True, but he said he wanted to pick individual songs, not whole albums. The best way to do that is to create one or more playlists of the songs he wants.
Agreed, of course. I suspect, however, that his desire to pick individual songs is partially due to not being familiar with how iTunes can work in other ways. I started out with iTunes years ago by creating a playlist for every CD I'd import. That was dumb, but I was naive. At the time I thought it made finding things easier. Now I used playlists for what they do best, creating a list of songs to play that all mean something together. And recently I tried something that I thought was completely illogical before. I tried playing the entire library with shuffle turned on. I discovered stuff in there I didn't know I had! And some of it needed to be deleted. It was interesting to hear what I've accumulated in the library over the course of many years. My main library is well over 120 gig, but that's not an indication of number of tracks, there's a lot of high-rate and uncompressed stuff.

For the novice or uninitiated, iTunes is actually quite deep, has lots of capability and features, but on the surface is quite easy to learn and use. Some of us never use the full capabilities. I don't find too much out there that is easier or more complete. The nice thing is, if you do something one way, like creating playlists to sync, you can always change the way you sync later and do no harm.

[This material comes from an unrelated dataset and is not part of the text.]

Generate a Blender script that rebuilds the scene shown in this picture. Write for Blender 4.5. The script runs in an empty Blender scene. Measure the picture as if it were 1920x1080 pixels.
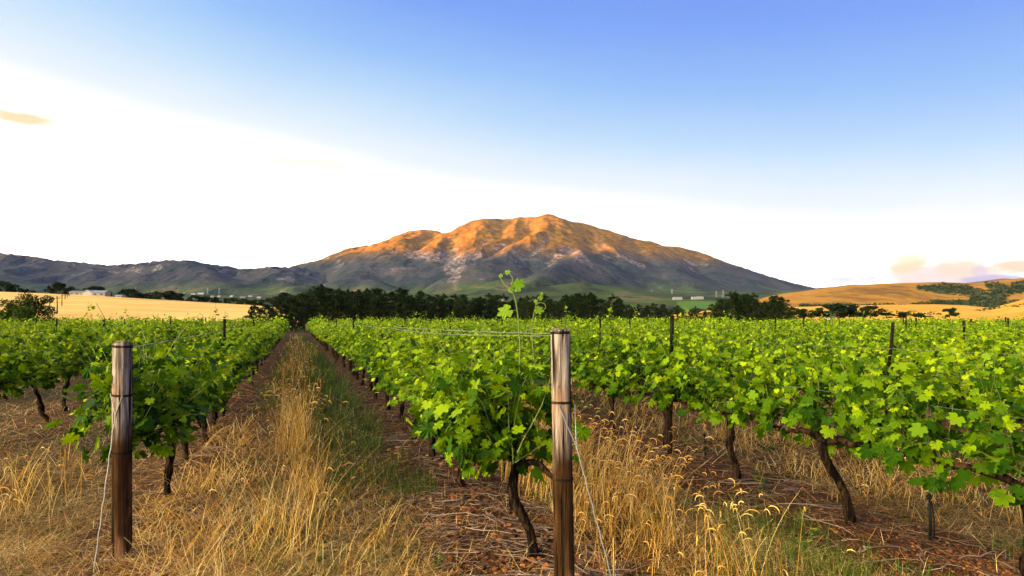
import bpy, math, random
import numpy as np
R = math.radians
SC = bpy.context.scene
COL = SC.collection
F, CX, HY, H = 1067.0, 960.0, 592.0, 1.62      # the photograph's focal length in px, centre column, horizon row; eye height

# ------------------------------------------------------------------ camera, light, exposure
cam = bpy.data.cameras.new("camera"); camo = bpy.data.objects.new("camera", cam); COL.objects.link(camo)
cam.sensor_width = 36; cam.lens = 36 * F / 1920; cam.shift_y = (HY - 540) / 1920
cam.clip_start = .05; cam.clip_end = 60000
camo.location = (0, 0, H); camo.rotation_euler = (R(90), 0, 0)
SC.camera = camo
SC.view_settings.view_transform = 'Standard'; SC.view_settings.look = 'None'; SC.view_settings.gamma = 1
SC.view_settings.exposure = 2.9
SUN_EL, SUN_AZ = 6.5, -96.0                    # azimuth from the view direction (+Y), clockwise positive
SUN_DIR = (math.sin(R(SUN_AZ)) * math.cos(R(SUN_EL)), math.cos(R(SUN_AZ)) * math.cos(R(SUN_EL)), math.sin(R(SUN_EL)))
sl = bpy.data.lights.new("sun", 'SUN'); sl.energy = 5; sl.angle = R(.5); sl.color = (1, .36, .02)
so = bpy.data.objects.new("sun", sl); COL.objects.link(so)
from mathutils import Vector, Matrix
so.rotation_euler = Vector(SUN_DIR).to_track_quat('Z', 'Y').to_euler()

class N:
    """tiny helper to write node trees as expressions"""
    def __init__(s, tree): s.t = tree; s.t.nodes.clear()
    def n(s, typ, **kw):
        nd = s.t.nodes.new(typ)
        for k, v in kw.items(): setattr(nd, k, v)
        return nd
    def put(s, inp, v):
        if isinstance(v, bpy.types.NodeSocket): s.t.links.new(v, inp)
        elif v is not None: inp.default_value = v
    def m(s, op, a, b=None, c=None, clamp=False):
        nd = s.n('ShaderNodeMath', operation=op); nd.use_clamp = clamp
        for i, v in enumerate((a, b, c)): s.put(nd.inputs[i], v)
        return nd.outputs[0]
    def ramp(s, fac, stops, interp='LINEAR'):
        nd = s.n('ShaderNodeValToRGB'); r = nd.color_ramp; r.interpolation = interp
        while len(r.elements) < len(stops): r.elements.new(.5)
        for e, (p, c) in zip(r.elements, stops):
            e.position = p; e.color = tuple(c) + (1,) if len(c) == 3 else c
        s.put(nd.inputs[0], fac); return nd.outputs[0]
    def mix(s, fac, a, b, blend='MIX'):
        nd = s.n('ShaderNodeMix', data_type='RGBA', blend_type=blend)
        s.put(nd.inputs[0], fac)
        for i, v in ((6, a), (7, b)): s.put(nd.inputs[i], tuple(v) + (1,) if isinstance(v, tuple) and len(v) == 3 else v)
        return nd.outputs[2]
    def noise(s, vec, scale, detail=4, rough=.55, dim='3D', dist=0):
        nd = s.n('ShaderNodeTexNoise', noise_dimensions=dim)
        s.put(nd.inputs['Vector'], vec); nd.inputs['Scale'].default_value = scale
        nd.inputs['Detail'].default_value = detail; nd.inputs['Roughness'].default_value = rough
        nd.inputs['Distortion'].default_value = dist
        return nd.outputs[0]
    def mapr(s, v, a, b, c=0., d=1., smooth=False):
        nd = s.n('ShaderNodeMapRange'); nd.clamp = True
        if smooth: nd.interpolation_type = 'SMOOTHSTEP'
        s.put(nd.inputs[0], v)
        for i, x in zip((1, 2, 3, 4), (a, b, c, d)): nd.inputs[i].default_value = x
        return nd.outputs[0]
    def scalev(s, vec, xyz):
        nd = s.n('ShaderNodeMapping'); s.put(nd.inputs[0], vec); nd.inputs[3].default_value = xyz; return nd.outputs[0]

# world: clear evening sky, glowing white low down and towards the sun, blue above, a few small clouds
w = bpy.data.worlds.new("World"); SC.world = w; w.use_nodes = True
g = N(w.node_tree)
tc = g.n('ShaderNodeTexCoord').outputs['Generated']
sx = g.n('ShaderNodeSeparateXYZ'); g.put(sx.inputs[0], tc); dx, dy, dz = sx.outputs
s_ = g.m('ADD', dz, g.m('MULTIPLY', dx, .14))
s_ = g.m('ADD', s_, g.m('MULTIPLY', g.m('SUBTRACT', g.noise(g.scalev(tc, (1.5, 1.5, 5)), 1.2, 3), .5), .05))
blue = g.ramp(s_, [(0, (1, .90, .70)), (.10, (1, .93, .78)), (.16, (1, .98, .94)), (.20, (.97, .985, .99)), (.26, (.76, .885, .985)), (.32, (.475, .71, .97)), (.39, (.275, .52, .955)), (.47, (.165, .365, .93)), (.57, (.11, .24, .89)), (.70, (.03, .16, .78)), (1, (.02, .10, .55))])
gain = g.mapr(s_, .02, .25, .52, .131, True)
dsun = g.n('ShaderNodeVectorMath', operation='DOT_PRODUCT'); g.put(dsun.inputs[0], tc); dsun.inputs[1].default_value = Vector((SUN_DIR[0], -.62, .35)).normalized()
glow = g.m('POWER', g.m('MAXIMUM', dsun.outputs['Value'], 0), 10)      # the sky round the setting sun
az = g.m('ARCTAN2', dx, dy); el = g.m('ARCSINE', dz)
cv = g.n('ShaderNodeCombineXYZ'); g.put(cv.inputs[0], az); g.put(cv.inputs[1], g.m('MULTIPLY', el, 2.2))
cn = g.noise(cv.outputs[0], 14, 5, .6)
def cloud(a0, e0, wa, we, soft=.45, amp=1.1, thr=.45):
    a = g.m('POWER', g.m('ABSOLUTE', g.m('DIVIDE', g.m('SUBTRACT', az, R(a0)), R(wa))), 2)
    b = g.m('POWER', g.m('ABSOLUTE', g.m('DIVIDE', g.m('SUBTRACT', el, R(e0)), R(we))), 2)
    v = g.m('SUBTRACT', 1, g.m('ADD', a, b))
    v = g.m('ADD', v, g.m('MULTIPLY', g.m('SUBTRACT', cn, .5), amp * 2))
    return g.mapr(v, thr - soft, thr + soft, 0, 1, True)
def px_dir(px, py):
    x = (px - CX) / F; z = (HY - py) / F
    return math.degrees(math.atan(x)), math.degrees(math.atan(z / math.hypot(1, x)))
def cloud_px(px, py, wx, wy, **k):
    a, e = px_dir(px, py); a2, _ = px_dir(px + wx, py); _, e2 = px_dir(px, py - wy)
    return cloud(a, e, abs(a2 - a), abs(e2 - e), **k)
sky = g.n('ShaderNodeMix', data_type='RGBA', blend_type='MULTIPLY'); sky.inputs[0].default_value = 1
g.put(sky.inputs[6], blue); gc = g.n('ShaderNodeCombineColor'); [g.put(gc.inputs[i], gain) for i in range(3)]; g.put(sky.inputs[7], gc.outputs[0])
skyc = sky.outputs[2]
for (px, py, wx, wy, col, st) in ((10, 216, 125, 16, (.128, .096, .050), .95), (585, 307, 160, 11, (.131, .122, .098), .8), (-300, 260, 260, 30, (.128, .10, .055), .9),
                                  (1530, 508, 130, 15, (.122, .116, .130), .8), (1765, 512, 165, 34, (.130, .098, .092), .95), (1700, 492, 55, 26, (.131, .104, .060), .85), (1800, 500, 60, 20, (.131, .100, .066), .7), (1915, 498, 75, 16, (.130, .094, .062), .95), (2150, 500, 200, 40, (.125, .10, .10), .9),
                                  (1575, 525, 90, 11, (.092, .090, .122), .9), (1860, 524, 70, 11, (.072, .062, .098), .85), (1835, 508, 20, 14, (.095, .080, .105), .6)):
    mk = g.m('MULTIPLY', cloud_px(px, py, wx, wy), st)
    skyc = g.mix(mk, skyc, col)
nis = g.n('ShaderNodeTexSky', sky_type='NISHITA'); nis.sun_disc = False; nis.sun_elevation = R(SUN_EL); nis.sun_rotation = R(SUN_AZ)
bg1 = g.n('ShaderNodeBackground'); g.put(bg1.inputs[0], skyc); bg1.inputs[1].default_value = 1.0
bg2 = g.n('ShaderNodeBackground'); g.put(bg2.inputs[0], nis.outputs[0]); bg2.inputs[1].default_value = .001
bg3 = g.n('ShaderNodeBackground'); bg3.inputs[0].default_value = (1, .82, .46, 1); g.put(bg3.inputs[1], g.m('MULTIPLY', glow, 4.8))
ad2 = g.n('ShaderNodeAddShader'); g.put(ad2.inputs[0], bg1.outputs[0]); g.put(ad2.inputs[1], bg3.outputs[0])
ad = g.n('ShaderNodeAddShader'); g.put(ad.inputs[0], ad2.outputs[0]); g.put(ad.inputs[1], bg2.outputs[0])
wo = g.n('ShaderNodeOutputWorld'); g.put(wo.inputs[0], ad.outputs[0])

# ------------------------------------------------------------------ helpers
rng = np.random.default_rng(7)
TH = math.atan2(-405, F)                        # the vine rows run this way
D = np.array([math.sin(TH), math.cos(TH)]); NR = np.array([math.cos(TH), -math.sin(TH)])
SP, L0 = 2.5, 1.427                             # row spacing, first row right of the aisle
def rc(t, L): return D[0] * t + NR[0] * L, D[1] * t + NR[1] * L      # row coordinates -> world
def to_rc(x, y): return D[0] * x + D[1] * y, NR[0] * x + NR[1] * y
def P(px, py, Y): return ((px - CX) / F * Y, Y, H + (HY - py) / F * Y)

def hash2(ix, iy, seed):
    h = (ix.astype(np.int64) * 374761393 + iy.astype(np.int64) * 668265263 + seed * 1442695041) & 0xFFFFFFFF
    h = ((h ^ (h >> 13)) * 1274126177) & 0xFFFFFFFF
    return ((h ^ (h >> 16)) & 0xFFFFFF) / float(0xFFFFFF)
def vnoise(x, y, seed=0):
    ix = np.floor(x); iy = np.floor(y); fx = x - ix; fy = y - iy
    fx = fx * fx * fx * (fx * (fx * 6 - 15) + 10); fy = fy * fy * fy * (fy * (fy * 6 - 15) + 10)
    a = hash2(ix, iy, seed); b = hash2(ix + 1, iy, seed); c = hash2(ix, iy + 1, seed); d = hash2(ix + 1, iy + 1, seed)
    return (a + (b - a) * fx) * (1 - fy) + (c + (d - c) * fx) * fy
def fbm(x, y, octs=4, seed=0, ridged=False, gain=.5):
    s = 0; a = 1; tot = 0
    for o in range(octs):
        n = vnoise(x * 2 ** o + o * 17.3, y * 2 ** o - o * 9.1, seed + o)
        if ridged: n = 1 - abs(2 * n - 1)
        s = s + a * n; tot += a; a *= gain
    return s / tot
def sstep(a, b, x):
    t = np.clip((x - a) / (b - a), 0, 1); return t * t * (3 - 2 * t)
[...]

One additional comment, regardless of what method is used to create and maintain libraries, back them up. You'll find the iTunes folder(s) on the drive somewhere. Dump them all to another HDD somewhere every so often then physically remove the drive to another location. It saves your bacon if you ever crash your main iTunes library, because as iTunes, or any music system is used, it gets progressively larger and more complex, and much harder to replicate from scratch. Backup, backup, backup. Might initially be to a thumb drive, whatever, so long as it happens regularly.